Why has my friend snapped all ties with me?
Consultant Psychologist,
New Delhi
Q: I lost both my parents in an accident at the age of 12. Now I am well settled and self employed in a company. I was very fond of a girl in my college. She too was friendly and caring. But now she has stopped communicating with me. She doesn't even care to see my face. Whenever she sees me, her face becomes sad and dull. I tried asking her the reason of her behaviour through mails and calls. But she does not respond at all. Recently I proposed her through a mail, to which she called back and clearly said that we will be friends but she will marry the person chosen by her parents. She further said that we will not communicate until further notice. What could be on her mind? Why is she is not talking to me? She seems so dull and I can't see her like this. I told her that we could at least be brother-sister explicitly calling each other. But she refused to say anything. She knows about my childhood. What should I do? I can't concentrate on my work. Please advise.

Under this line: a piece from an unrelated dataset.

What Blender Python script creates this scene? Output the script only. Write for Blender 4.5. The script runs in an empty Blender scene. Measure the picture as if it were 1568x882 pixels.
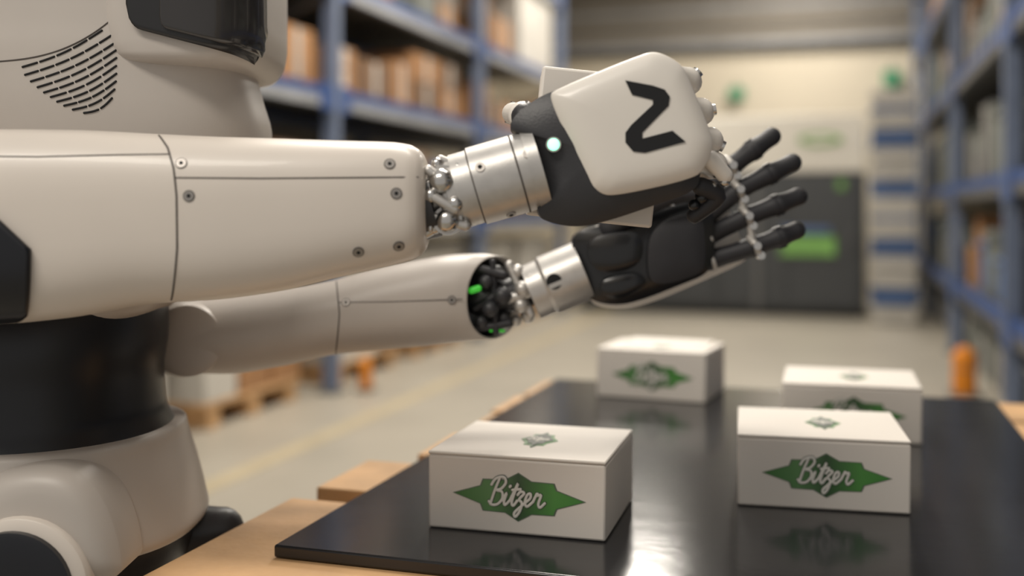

A:Lets begin by recognising that here is a person that you greatly care about. Let us also recognise that you have done all that you needed to do to communicate your feelings to her. She is unfortunately not being responsive. There lies a sense of loss. When people are grieving the loss of something important they go through a phase of denial followed by bargaining. You are bargaining at the moment. By that I mean that you want her in your life no matter what even if it is a brother/sister relationship. Ask yourself, will you really be happy in the long term, even if she agreed to this? Probably not, because your feelings will not be reciprocated and your needs will notbe met. Essentially what I am trying to say to you is that it is time you move on. No matter how difficult it may seem, it is possible. I suspect that you are holding on because you have had other really significant losses in your life like your parents. That is very unfortunate but you deserve to be in a relationship where the other person respects you and is able to fulfil your emotional needs. So go out there and try and establish healthier friendships and relationships rather than holding on to something that will never truly meet your needs.